Thursday 21 September 2023

Painfully non-essential

An interesting question for historians of the future - why was drivel so widely addictive among official communicators and the media? Here's an example from last week.

Derbyshire County Council could stop non-essential spending amid £46m debt

Derbyshire County Council could stop all non-essential spending and implement a recruitment freeze as a £46m budget black hole brings it to the "edge of bankruptcy".

It said the overspend had prompted "very painful" budget decisions...

Many of Derbyshire County Council's services are not statutory - meaning it does not legally have to provide them.

A freeze on all but statutory services may be issued if the authority cannot meet a balanced budget or if its reserves fall to "unacceptably low levels".
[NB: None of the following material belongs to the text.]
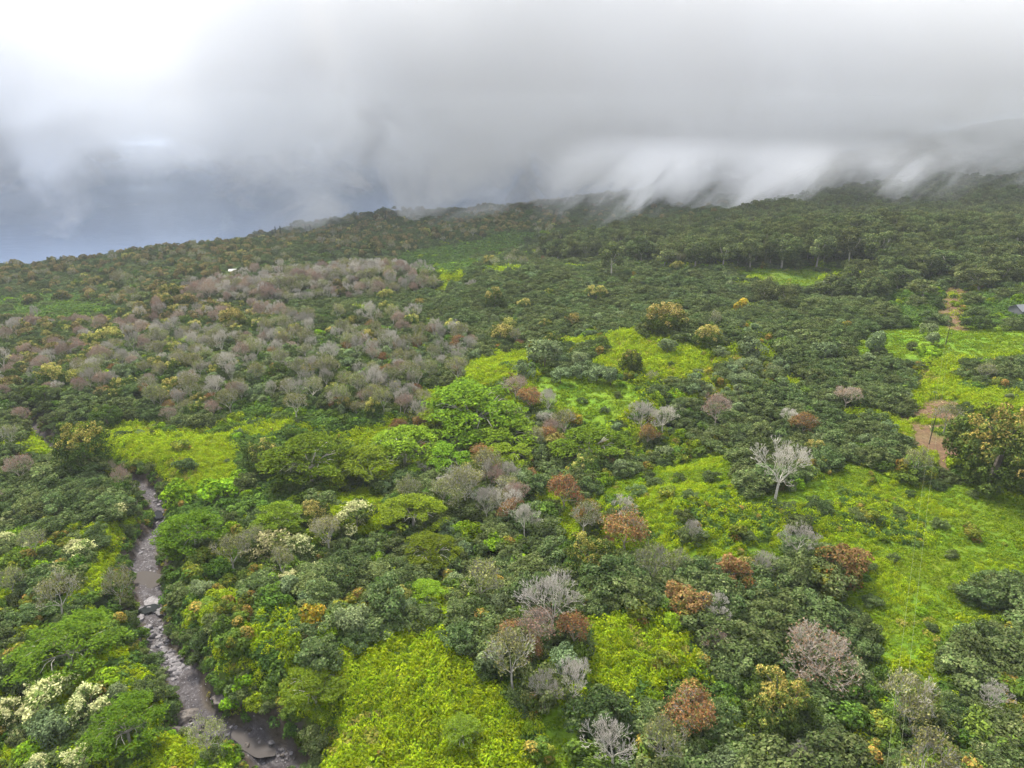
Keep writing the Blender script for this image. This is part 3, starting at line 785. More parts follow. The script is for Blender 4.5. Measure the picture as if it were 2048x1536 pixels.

How can it be "very painful" to stop spending which is non-essential? Why spend on anything non-essential in the first place? Rhetorical questions of course, they have been doing it for decades.


Sam Vega said...

Some interesting points noticed about our new Unitary Authority we have just moved into. I have much more recycling to do, as they want us to separate different types of plastics, collect food waste (Ye Gods!) and take masses of stuff to different collection points. It's never any great distance, so I can combine it with dog-walking, but everywhere I go I seem to lug a bag full of flattened tetra-paks or plastic food trays. The latter lead to some good comedy moments when the dog tangles me in the lead and a gust of wind sends the lot bowling down the street. The household bin collectors actually go through your rubbish, and any "infringements" lead to your bin being tagged with a red plastic badge of shame, and they leave the bloody lot there.

As you said on here earlier, it's all a scam to make you do the sorting that they can't handle. I'm going to go out at night with mixed rubbish and leave it in a public bin near the Town Hall. I'll tip out the food waste, though, so the urban foxes can benefit.

Anonymous said...

@ Sam Vega. Local clowncil bin collectors tried it with me, a compliance bloke soon followed, when he asked where the rubbish had gone I told him I burnt it. I also explained I would burn every bit of my rubbish if they didn't take it away. Still waiting to hear back from them.


A K Haart said...

Sam - we've noticed differences between Derbyshire and Devon when we go on holiday. Devon seems to impose stricter requirements and they have food bins too. We have three bins, landfill, glass and recycling, no food bin. Not that we have much food waste, ours is mostly composted. We have a garden waste bin but that's an optional bin we pay for.

lfb - I could make use of a garden incinerator. I like burning stuff and judging by the smoke I think more people round here may be burning some of their waste.